▶ **Required work**: Set the lines down again exactly, first line through the line that contains "b.obj('batten', M['rail'], t)", with no pictures.
-- Start --
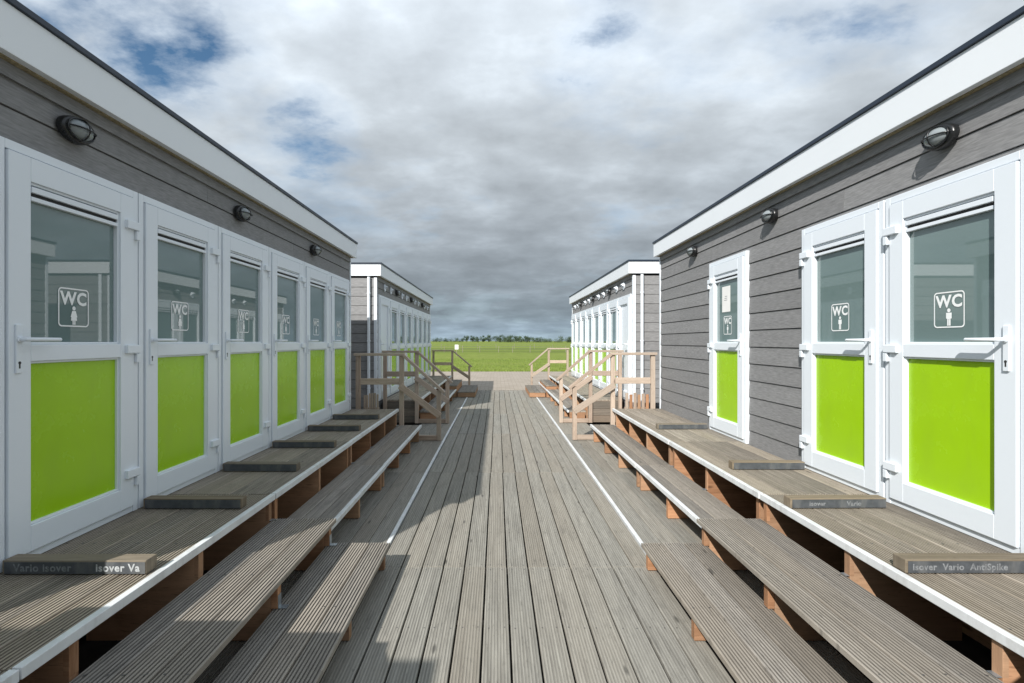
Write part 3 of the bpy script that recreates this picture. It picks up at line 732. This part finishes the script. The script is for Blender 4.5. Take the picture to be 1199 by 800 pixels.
handrail('nearer shaded handrail beside the last left green door', -1, 8.41, 0.94, 1.54, 2.24, 1.39, 0.83, 0.004, 0.004, 0.004)
handrail('shaded handrail in front of the far left cabin', -1, 10.19, 0.97, 1.57, 2.19, 1.40, 0.85, 0.004, 0.004, 0.004)
handrail('shaded handrail at the field end of the left steps', -1, 17.45, 0.93, 1.50, 2.13, 1.29, 0.80, 0.004, 0.004, 0.004)
handrail('nearer sunlit handrail at the corner of the right cabin', 1, 8.47, 1.26, 1.88, 2.53, 1.40, 0.89, 0.004, 0.004, 0.004)
handrail('sunlit handrail in front of the far right cabin', 1, 10.26, 1.26, 1.84, 2.42, 1.41, 0.89, 0.004, 0.004, 0.004)
handrail('sunlit handrail at the field end of the right steps', 1, 17.45, 1.16, 1.73, 2.36, 1.36, 0.86, 0.004, 0.004, 0.004)
handrail('shaded handrail at the near end of the left steps, beside the camera', -1, 0.95, 0.94, 1.54, 2.24, 1.39, 0.83, 0.004, 0.004, 0.004)
handrail('sunlit handrail at the near end of the right steps, beside the camera', 1, 0.95, 1.26, 1.88, 2.53, 1.40, 0.89, 0.004, 0.004, 0.004)
for s, x0, x1, y, lab in ((-1, 1.93, 2.18, 8.50, 'low row of dark vertical slats behind the left handrail'), (1, 2.10, 2.50, 8.56, 'low row of orange vertical slats behind the right handrail')):
    t = thing('slat_panel', lab, 'slat panel', (s*(x0+x1)/2, y, 0), 0, 'low slat panels in the gaps between cabins')
    n = 6; w = (x1-x0)/n
    for i in range(n):
        b = MB(); xx = s*(x0+w*(i+0.5)); b.box(xx-w*0.36-t.location.x, xx+w*0.36-t.location.x, -0.011, 0.011, 0.004, 0.74+R.uniform(-0.02, 0.02), long=2)
        b.obj('slat', M['support'] if s > 0 and i % 2 else M['rail'], t, bevel=0.002)
    b = MB(); b.box(s*x0-t.location.x, s*x1-t.location.x, 0.013, 0.05, 0.45, 0.52, long=0); b.obj('batten', M['rail'], t)

# ------------------------------------------------------------------ box steps at the far end
def box_step(label, side, xa, xb, z, y0, y1):
    s = side; t = thing('box_step', label, 'box step', (s*(xa+xb)/2, (y0+y1)/2, 0), 0, 'box steps at the far doors')
    ox, oy = t.location.x, t.location.y
    def sh(b): b.v = [(x-ox, y-oy, zz) for x, y, zz in b.v]; return b
    x0, x1 = min(s*xa, s*xb), max(s*xa, s*xb)
    b = MB(); planks_x(b, x0, x1, y0, y1, z, 3, tint=0.3); sh(b).obj('tread', M['tread'], t)
    for ya, yb2 in ((y0+0.012, y0+0.040), (y1-0.040, y1-0.012)):
        b = MB(); b.box(x0+0.012, x1-0.012, ya, yb2, 0.009, z-0.030, long=0); sh(b).obj('end_board', M['support'], t, bevel=0.002)
    for xa2 in (x0+0.012, x1-0.040):
        b = MB(); b.box(xa2, xa2+0.028, y0+0.042, y1-0.042, 0.009, z-0.030, long=1); sh(b).obj('side_board', M['support'], t, bevel=0.002)
box_step('low shaded box step on the boardwalk edge, left row', -1, 0.62, 1.14, 0.165, 14.9, 17.2)
box_step('upper shaded box step against the platform, left row', -1, 0.0+1.145, 1.50, 0.345, 14.9, 17.2)
box_step('low sunlit box step on the boardwalk edge, right row', 1, 0.92, 1.395, 0.165, 14.9, 17.2)
box_step('upper sunlit box step against the platform, right row', 1, 1.40, 1.72, 0.345, 14.9, 17.2)

# ------------------------------------------------------------------ timber stop blocks lying across the platforms
def lettering(parent, body, size, xc, y, z, mat):
    vs, fs = text_mesh(body, size, 0.0013, 1.08); b = MB()
    b.v += [(v.x+xc, y, v.y+z) for v in vs]
    for f in fs: b.face(list(f), [(0, 0)]*len(f), 0.5)
    b.obj('lettering', mat, parent)
def stop_block(label, side, xa, xb, yf, text=None, rot=0.0, faint=False):
    s = side; xc = s*(xa+xb)/2; hw = (xb-xa)/2; z = ZP+0.0035
    t = thing('timber_block', label, 'timber block', (xc, yf+0.04, z), rot, 'timber stop blocks lying across the platforms')
    b = MB(); b.box(-hw, hw, -0.040, 0.040, 0, 0.064, long=0); b.obj('timber', M['beam'], t, bevel=0.004)
    b = MB(); b.box(-hw+0.012, hw-0.004, -0.0425, -0.0405, 0.003, 0.057); w = b.obj('wrap_strip', M['wrap'], t)
    for body, size, x in (text or ()): lettering(w, body, size, x, -0.0440, 0.030, M['ink_faint'] if faint or x < 0 else M['ink'])  # left half of a print gets the darker ink, shade put into its colour
stop_block('near timber block with half in sunlight, its print ending isover Va, left platform', -1, 1.63, 2.30, 2.42,
           [('isover Va', 0.050, 0.205), ('Vario isover', 0.050, -0.145)])
Llab = ['second timber block from the camera, at the first hinge on the left platform', 'third timber block from the camera on the shaded left platform',
        'fourth timber block from the camera on the shaded left platform', 'fifth timber block from the camera on the shaded left platform', 'farthest timber block on the shaded left platform, next to the handrail']
for i, l in enumerate(Llab): stop_block(l, -1, 1.67+R.uniform(-.02, .02), 2.29, 2.42+P*(i+1)+R.uniform(-0.02, 0.02), rot=R.uniform(-0.02, 0.02))
stop_block('nearest timber block on the right platform, wrap print ending AntiSpike', 1, 1.905, 2.60, 2.43, [('isover  Vario  AntiSpike', 0.042, -0.095)], faint=True)
stop_block('timber block at the hinge between the two large green doors on the right platform', 1, 1.90, 2.53, 3.38, [('Vario', 0.040, 0.1), ('isover', 0.040, -0.14)], 0.015, True)
stop_block('timber block by the wall between the second door and the narrow door, right platform', 1, 1.99, 2.60, 4.40, rot=-0.01)
stop_block('farthest timber block on the right platform, beyond the narrow door', 1, 1.98, 2.60, 6.43, rot=0.02)
# paper notice taped inside the third right-hand door
b = MB(); b.box(-0.0006, 0.0006, -0.105, 0.105, -0.148, 0.148)
o = tag(b.obj('paper_notice', M['paper']), 'white paper notice taped above the toilet sign on the narrow right door', 'notice'); o.location = (RFX-0.0285, 6.03, 2.09)
for k in range(5):
    pass
b = MB()
for k in range(3): b.box(-0.0012, -0.0008, -0.03, 0.03+0.01*k, 0.03-0.022*k, 0.036-0.022*k)
b.obj('printed_lines', M['ink_faint'], o)

# ------------------------------------------------------------------ far field: fence, board, trees
def field_fence(y0, label, n0, n1, pitch, hgt):
    t = thing('field_fence', label, 'fence', (0, y0, 0)); rr = random.Random(int(y0))
    pts = []
    for i in range(n0, n1):
        x = i*pitch+rr.uniform(-.3, .3); y = y0+0.05*x+rr.uniform(-.4, .4); z = ground_height(x, y)
        h = hgt*rr.uniform(0.85, 1.1); pts.append((x, y-y0, z+h*0.85))
        b = MB(); b.tube([(x, y-y0, z-0.1), (x+rr.uniform(-.05, .05), y-y0, z+h)], [0.045, 0.04], 6); b.obj('post', M['greypost'], t)
    b = MB()
    for dz in (0, -0.35*hgt): b.tube([(x, y, z+dz) for x, y, z in pts], 0.012, 4)
    b.obj('wire', M['wire'], t)
field_fence(78, 'wire fence on thin posts crossing the field, nearer line', -14, 15, 2.6, 1.0)
field_fence(112, 'wire fence on thin posts crossing the field, farther line', -12, 13, 4.0, 1.1)
t = thing('notice_board', 'small white board on a thin post standing in the field', 'board', (-4.5, 58.0, -0.06))
b = MB(); b.box(-0.20, 0.20, -0.02, 0.02, 0.78, 1.30); b.obj('panel', M['paper'], t, bevel=0.005)
b = MB(); b.box(-0.035, 0.035, 0.021, 0.08, 0, 1.2); b.obj('post', M['greypost'], t)

def tree(label, x, y, hgt, wid, bush=False, mat='leaf', seed=0, group=None):
    rr = random.Random(seed); z0 = ground_height(x, y)
    kind = 'tree' if 'tree in' in label else 'bush'
    t = thing(kind, label, kind, (x, y, z0), 0, group)
    b = MB(); th = hgt*(0.35 if bush else 0.62)
    b.tube([(0, 0, -0.3), (rr.uniform(-.1, .1), 0, th*0.5), (rr.uniform(-.2, .2), 0, th)], [hgt*0.035, hgt*0.025, hgt*0.012], 6)
    for k in range(4):
        a = rr.uniform(0, 6.28); r = wid*0.32
        b.tube([(0, 0, th*rr.uniform(0.45, 0.8)), (math.cos(a)*r, math.sin(a)*r, th*rr.uniform(0.9, 1.25))], [hgt*0.014, hgt*0.005], 5)
    b.obj('trunk', M['bark'], t)
    c = MB(); lobes = []
    for k in range(7 if not bush else 9):
        a = rr.uniform(0, 6.28); r = wid*0.5*rr.uniform(0.1, 0.72)
        lobes.append((math.cos(a)*r, math.sin(a)*r, hgt*(rr.uniform(0.42, 0.85) if not bush else rr.uniform(0.12, 0.72)), wid*rr.uniform(0.16, 0.28)))
    for lx, ly, lz, lr in lobes:
        for q in range(70):
            d = Vector((rr.gauss(0, 1), rr.gauss(0, 1), rr.gauss(0, 0.8))).normalized()*lr*rr.random()**0.4
            p = Vector((lx, ly, max(0.1, lz))) + d; s = hgt*rr.uniform(0.025, 0.055)
            a = Vector((rr.gauss(0, 1), rr.gauss(0, 1), rr.gauss(0, 1))).normalized(); e = a.cross(Vector((rr.gauss(0, 1), rr.gauss(0, 1), 1))).normalized()
            if p.z < 0.05: p.z = 0.05+s
            k = len(c.v); c.v += [tuple(p-a*s), tuple(p+e*s*0.7), tuple(p+a*s), tuple(p-e*s*0.7)]; c.face([k, k+1, k+2, k+3], [(0, 0)]*4, 0.5)
    c.obj('crown', M[mat], t)
Y = 340.0
rr = random.Random(21)
for i in range(9):
    px = 547+6.4*i+rr.uniform(-1.2, 1.2)
    tree('dark round-headed tree in the row standing on the horizon', (px-582)/610*Y, Y+rr.uniform(-8, 8), rr.uniform(4.6, 5.8), rr.uniform(4.4, 6.0), True, 'leaf', 100+i, 'trees in the row on the horizon')
for i in range(14):
    px = 586+4.4*i+rr.uniform(-1.5, 1.5); hh = 4.3-0.055*(i-6)**2 + rr.uniform(-.5, .5)
    tree('dark rounded bush in the long clump on the horizon', (px-582)/610*(Y-25), Y-25+rr.uniform(-8, 8), max(2.0, hh*1.1), rr.uniform(5, 7.5), True, 'leaf' if i % 3 else 'leaf_b', 200+i, 'bushes in the clump on the horizon')
for i in range(9):
    px = 507+4.4*i+rr.uniform(-1, 1)
    tree('low dark bush in the hedge line left of the tree row', (px-582)/610*(Y+20), Y+20, rr.uniform(2.2, 3.4), rr.uniform(4.5, 6), True, 'leaf', 300+i, 'bushes in the far left hedge line')
for i in range(11):
    px = 634+5.0*i+rr.uniform(-1, 1)
    tree('low dark bush in the hedge line beside the far right cabin', (px-582)/610*(Y-40), Y-40, rr.uniform(1.8, 2.6)+(1.8 if i > 4 else 0), rr.uniform(5, 6.5), True, 'leaf_b' if i % 2 else 'leaf', 400+i, 'bushes in the far right hedge line')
-- End --
▶ **Completed task**:
Write part 3 of the bpy script that recreates this picture. It picks up at line 732. This part finishes the script. The script is for Blender 4.5. Take the picture to be 1199 by 800 pixels.
handrail('nearer shaded handrail beside the last left green door', -1, 8.41, 0.94, 1.54, 2.24, 1.39, 0.83, 0.004, 0.004, 0.004)
handrail('shaded handrail in front of the far left cabin', -1, 10.19, 0.97, 1.57, 2.19, 1.40, 0.85, 0.004, 0.004, 0.004)
handrail('shaded handrail at the field end of the left steps', -1, 17.45, 0.93, 1.50, 2.13, 1.29, 0.80, 0.004, 0.004, 0.004)
handrail('nearer sunlit handrail at the corner of the right cabin', 1, 8.47, 1.26, 1.88, 2.53, 1.40, 0.89, 0.004, 0.004, 0.004)
handrail('sunlit handrail in front of the far right cabin', 1, 10.26, 1.26, 1.84, 2.42, 1.41, 0.89, 0.004, 0.004, 0.004)
handrail('sunlit handrail at the field end of the right steps', 1, 17.45, 1.16, 1.73, 2.36, 1.36, 0.86, 0.004, 0.004, 0.004)
handrail('shaded handrail at the near end of the left steps, beside the camera', -1, 0.95, 0.94, 1.54, 2.24, 1.39, 0.83, 0.004, 0.004, 0.004)
handrail('sunlit handrail at the near end of the right steps, beside the camera', 1, 0.95, 1.26, 1.88, 2.53, 1.40, 0.89, 0.004, 0.004, 0.004)
for s, x0, x1, y, lab in ((-1, 1.93, 2.18, 8.50, 'low row of dark vertical slats behind the left handrail'), (1, 2.10, 2.50, 8.56, 'low row of orange vertical slats behind the right handrail')):
    t = thing('slat_panel', lab, 'slat panel', (s*(x0+x1)/2, y, 0), 0, 'low slat panels in the gaps between cabins')
    n = 6; w = (x1-x0)/n
    for i in range(n):
        b = MB(); xx = s*(x0+w*(i+0.5)); b.box(xx-w*0.36-t.location.x, xx+w*0.36-t.location.x, -0.011, 0.011, 0.004, 0.74+R.uniform(-0.02, 0.02), long=2)
        b.obj('slat', M['support'] if s > 0 and i % 2 else M['rail'], t, bevel=0.002)
    b = MB(); b.box(s*x0-t.location.x, s*x1-t.location.x, 0.013, 0.05, 0.45, 0.52, long=0); b.obj('batten', M['rail'], t)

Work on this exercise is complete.